**Recorded information:**
** Begin **
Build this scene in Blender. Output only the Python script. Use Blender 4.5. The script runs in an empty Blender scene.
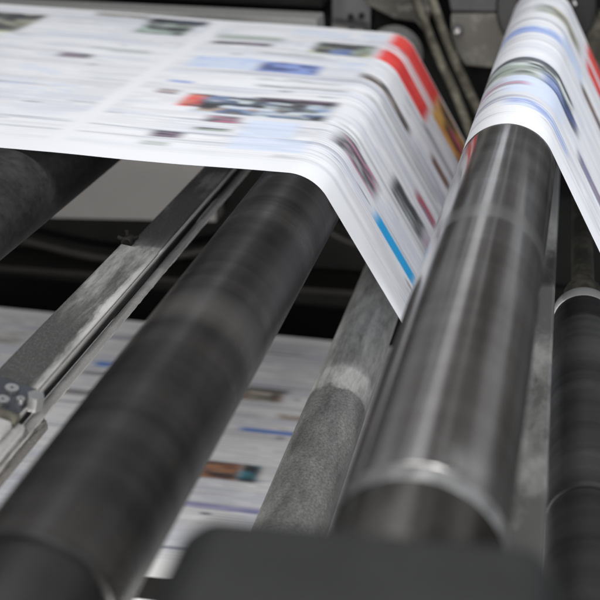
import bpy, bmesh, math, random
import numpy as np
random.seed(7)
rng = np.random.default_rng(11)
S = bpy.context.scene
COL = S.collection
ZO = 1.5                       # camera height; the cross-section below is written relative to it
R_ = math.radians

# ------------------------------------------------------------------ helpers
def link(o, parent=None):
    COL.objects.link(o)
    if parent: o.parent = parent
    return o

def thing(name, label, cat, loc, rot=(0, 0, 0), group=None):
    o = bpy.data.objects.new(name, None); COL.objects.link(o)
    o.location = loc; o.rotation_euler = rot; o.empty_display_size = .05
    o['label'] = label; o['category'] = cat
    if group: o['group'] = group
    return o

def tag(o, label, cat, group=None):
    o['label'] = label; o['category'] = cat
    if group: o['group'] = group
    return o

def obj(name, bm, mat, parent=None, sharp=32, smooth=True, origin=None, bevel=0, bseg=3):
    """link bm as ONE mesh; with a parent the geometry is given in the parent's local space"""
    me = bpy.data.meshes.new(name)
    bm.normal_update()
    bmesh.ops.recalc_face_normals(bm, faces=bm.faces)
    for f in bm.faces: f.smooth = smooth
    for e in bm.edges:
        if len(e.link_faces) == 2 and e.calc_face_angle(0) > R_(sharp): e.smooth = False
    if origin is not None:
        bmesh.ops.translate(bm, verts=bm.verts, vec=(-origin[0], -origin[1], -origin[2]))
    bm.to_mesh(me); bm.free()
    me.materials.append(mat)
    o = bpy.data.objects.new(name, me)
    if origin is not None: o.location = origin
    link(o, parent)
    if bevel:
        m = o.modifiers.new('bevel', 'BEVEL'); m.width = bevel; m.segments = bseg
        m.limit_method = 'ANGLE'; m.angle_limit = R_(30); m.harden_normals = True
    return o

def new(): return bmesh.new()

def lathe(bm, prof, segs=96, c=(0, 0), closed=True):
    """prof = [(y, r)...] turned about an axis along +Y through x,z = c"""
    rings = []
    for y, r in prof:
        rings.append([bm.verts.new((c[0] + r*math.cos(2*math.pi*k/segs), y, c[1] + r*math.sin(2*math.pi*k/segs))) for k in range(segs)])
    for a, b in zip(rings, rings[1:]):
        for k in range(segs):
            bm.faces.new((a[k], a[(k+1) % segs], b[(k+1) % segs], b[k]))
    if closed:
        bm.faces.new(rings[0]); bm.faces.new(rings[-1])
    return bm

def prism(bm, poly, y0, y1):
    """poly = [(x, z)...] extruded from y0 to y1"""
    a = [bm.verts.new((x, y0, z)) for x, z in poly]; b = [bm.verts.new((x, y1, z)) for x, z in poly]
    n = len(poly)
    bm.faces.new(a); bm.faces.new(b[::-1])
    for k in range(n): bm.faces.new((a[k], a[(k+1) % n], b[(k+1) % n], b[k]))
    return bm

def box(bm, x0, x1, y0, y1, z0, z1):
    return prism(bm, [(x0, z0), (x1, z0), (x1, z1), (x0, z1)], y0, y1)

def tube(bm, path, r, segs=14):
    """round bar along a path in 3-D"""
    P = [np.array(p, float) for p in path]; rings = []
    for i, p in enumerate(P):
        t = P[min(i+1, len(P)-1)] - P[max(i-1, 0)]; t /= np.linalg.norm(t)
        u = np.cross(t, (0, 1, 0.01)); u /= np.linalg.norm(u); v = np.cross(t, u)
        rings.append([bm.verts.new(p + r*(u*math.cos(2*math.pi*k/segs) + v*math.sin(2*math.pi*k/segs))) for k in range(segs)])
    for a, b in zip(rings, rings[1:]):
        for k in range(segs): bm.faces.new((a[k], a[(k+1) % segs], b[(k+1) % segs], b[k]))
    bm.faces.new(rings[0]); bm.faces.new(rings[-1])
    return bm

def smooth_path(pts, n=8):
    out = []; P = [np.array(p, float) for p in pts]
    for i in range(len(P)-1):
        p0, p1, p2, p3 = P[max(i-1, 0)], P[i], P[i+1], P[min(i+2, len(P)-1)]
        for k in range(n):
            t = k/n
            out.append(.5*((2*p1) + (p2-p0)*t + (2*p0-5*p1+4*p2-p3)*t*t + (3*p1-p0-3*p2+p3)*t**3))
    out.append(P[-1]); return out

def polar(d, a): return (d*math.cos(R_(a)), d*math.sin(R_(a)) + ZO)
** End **
**Task statement:** Make an exact copy of the listing above. Do not include the pictures.

**Solution to this problem:**
Build this scene in Blender. Output only the Python script. Use Blender 4.5. The script runs in an empty Blender scene.
import bpy, bmesh, math, random
import numpy as np
random.seed(7)
rng = np.random.default_rng(11)
S = bpy.context.scene
COL = S.collection
ZO = 1.5                       # camera height; the cross-section below is written relative to it
R_ = math.radians

# ------------------------------------------------------------------ helpers
def link(o, parent=None):
    COL.objects.link(o)
    if parent: o.parent = parent
    return o

def thing(name, label, cat, loc, rot=(0, 0, 0), group=None):
    o = bpy.data.objects.new(name, None); COL.objects.link(o)
    o.location = loc; o.rotation_euler = rot; o.empty_display_size = .05
    o['label'] = label; o['category'] = cat
    if group: o['group'] = group
    return o

def tag(o, label, cat, group=None):
    o['label'] = label; o['category'] = cat
    if group: o['group'] = group
    return o

def obj(name, bm, mat, parent=None, sharp=32, smooth=True, origin=None, bevel=0, bseg=3):
    """link bm as ONE mesh; with a parent the geometry is given in the parent's local space"""
    me = bpy.data.meshes.new(name)
    bm.normal_update()
    bmesh.ops.recalc_face_normals(bm, faces=bm.faces)
    for f in bm.faces: f.smooth = smooth
    for e in bm.edges:
        if len(e.link_faces) == 2 and e.calc_face_angle(0) > R_(sharp): e.smooth = False
    if origin is not None:
        bmesh.ops.translate(bm, verts=bm.verts, vec=(-origin[0], -origin[1], -origin[2]))
    bm.to_mesh(me); bm.free()
    me.materials.append(mat)
    o = bpy.data.objects.new(name, me)
    if origin is not None: o.location = origin
    link(o, parent)
    if bevel:
        m = o.modifiers.new('bevel', 'BEVEL'); m.width = bevel; m.segments = bseg
        m.limit_method = 'ANGLE'; m.angle_limit = R_(30); m.harden_normals = True
    return o

def new(): return bmesh.new()

def lathe(bm, prof, segs=96, c=(0, 0), closed=True):
    """prof = [(y, r)...] turned about an axis along +Y through x,z = c"""
    rings = []
    for y, r in prof:
        rings.append([bm.verts.new((c[0] + r*math.cos(2*math.pi*k/segs), y, c[1] + r*math.sin(2*math.pi*k/segs))) for k in range(segs)])
    for a, b in zip(rings, rings[1:]):
        for k in range(segs):
            bm.faces.new((a[k], a[(k+1) % segs], b[(k+1) % segs], b[k]))
    if closed:
        bm.faces.new(rings[0]); bm.faces.new(rings[-1])
    return bm

def prism(bm, poly, y0, y1):
    """poly = [(x, z)...] extruded from y0 to y1"""
    a = [bm.verts.new((x, y0, z)) for x, z in poly]; b = [bm.verts.new((x, y1, z)) for x, z in poly]
    n = len(poly)
    bm.faces.new(a); bm.faces.new(b[::-1])
    for k in range(n): bm.faces.new((a[k], a[(k+1) % n], b[(k+1) % n], b[k]))
    return bm

def box(bm, x0, x1, y0, y1, z0, z1):
    return prism(bm, [(x0, z0), (x1, z0), (x1, z1), (x0, z1)], y0, y1)

def tube(bm, path, r, segs=14):
    """round bar along a path in 3-D"""
    P = [np.array(p, float) for p in path]; rings = []
    for i, p in enumerate(P):
        t = P[min(i+1, len(P)-1)] - P[max(i-1, 0)]; t /= np.linalg.norm(t)
        u = np.cross(t, (0, 1, 0.01)); u /= np.linalg.norm(u); v = np.cross(t, u)
        rings.append([bm.verts.new(p + r*(u*math.cos(2*math.pi*k/segs) + v*math.sin(2*math.pi*k/segs))) for k in range(segs)])
    for a, b in zip(rings, rings[1:]):
        for k in range(segs): bm.faces.new((a[k], a[(k+1) % segs], b[(k+1) % segs], b[k]))
    bm.faces.new(rings[0]); bm.faces.new(rings[-1])
    return bm

def smooth_path(pts, n=8):
    out = []; P = [np.array(p, float) for p in pts]
    for i in range(len(P)-1):
        p0, p1, p2, p3 = P[max(i-1, 0)], P[i], P[i+1], P[min(i+2, len(P)-1)]
        for k in range(n):
            t = k/n
            out.append(.5*((2*p1) + (p2-p0)*t + (2*p0-5*p1+4*p2-p3)*t*t + (3*p1-p0-3*p2+p3)*t**3))
    out.append(P[-1]); return out

def polar(d, a): return (d*math.cos(R_(a)), d*math.sin(R_(a)) + ZO)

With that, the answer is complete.